Back Draft — Wayfarer Upgrading!
When you get done finding your way through the challenges before you, you may feel it — you’ve gotten stronger! What’s next, you say? How does upgrading work with your decks and your Spark Emblem? What do Tiers mean?
IN THE BEGINNING
When we started with Wayfarer, we wanted to give the distinct feel that you were growing in power, in one of two ways. The first was easy — we constructed the Spark Emblems that would give you power as you grew between each Tier of our Episodes. Tiers are how strong you know your abilities are, and how strong each Episode is. We could release a future storyline that has, say, only one of each Tier 1 to Tier 5 Episodes, but then two more Tier 5 Episodes after that as a conclusion or a denouement. Our structure allows us a lot of freedom, and we aim to use it.

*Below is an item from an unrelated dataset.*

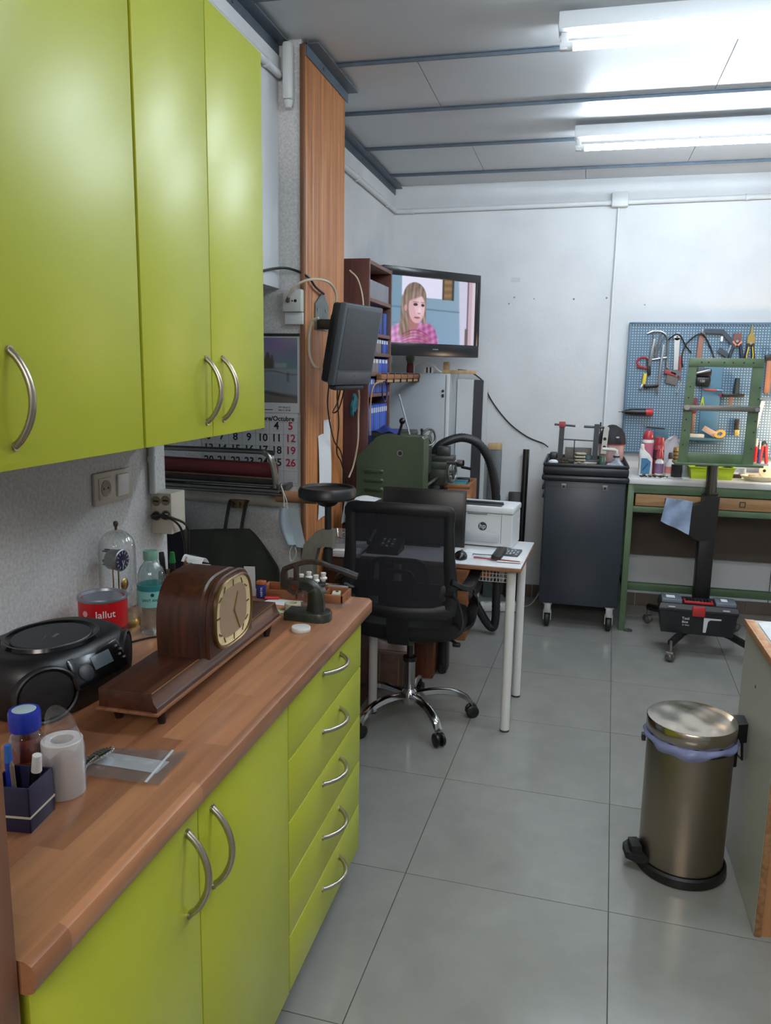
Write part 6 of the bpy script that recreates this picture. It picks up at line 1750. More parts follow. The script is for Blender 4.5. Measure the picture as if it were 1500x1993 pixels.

After we came up with the flexibility of Episodes and the Scenes inside Wayfarer allowing us to tell the stories we wanted, we knew we had to give the players a way to combat those tougher challenges. Thus, draft-based progression was born.
EASY PICKINGS
Draft-based progression was the perfect concept: how could we tie into the format a miniature version of what players do already at the limited tables? This would rope in the fans of other formats, because they enjoy the deckbuilding drafting provides.
So how does draft-based progression work? Firstly, you take 20 cards out of your deck after you see what’s in your pack. How you generate that pack as the scrivener is up to you. Typically, what I do with my playgroup is create a list of suggestions from EDHREC based on their commander, and then randomly pick cards from that list. 15 selections later, I can hand that list off to my wayfarer friend. Next, they select only TEN of those cards from the pack list I gave them, then either add those cards to their deck if they own them, or be allowed to proxy them. We’re a casual format, after all. Do whatever works for you!
I understand this might be a bit more steps to take, but as the scrivener, it’s your role to do the most work putting together the game for your wayfarers. You’re doing the storytelling, after all! Some other options include: sharing cards between your friends, buying a random Magic: the Gathering pack and using that, or more. The choice is yours!
Later on down the road, we plan to provide a website that will auto-generate suggestions in pack format that you can easily look at in-between games.
After you get your 10 cards, you put them back into your smaller, new, upgraded Commander deck (with your shiny new Tier 2 Spark Emblem!) and you’re now ready for Tier 2. This continues for Tier 3, Tier 4, and Tier 5. After each, you’ll have from the beginning, a 100-card deck, a 90-card deck for Tier 2, an 80-card deck for Tier 3, a 70-card deck for Tier 4, and a fully streamlined, max level 60-card deck at Tier 5.
And that’s it! It’s a simple path you take to upgrade and make your deck smaller, but by reducing all the chaff from a preconstructed deck, or upgrading your deck in the path you chose if you play with homebrew, your deck becomes stronger, faster, harder, smarter.
Just pray the scrivener lets you feel that way.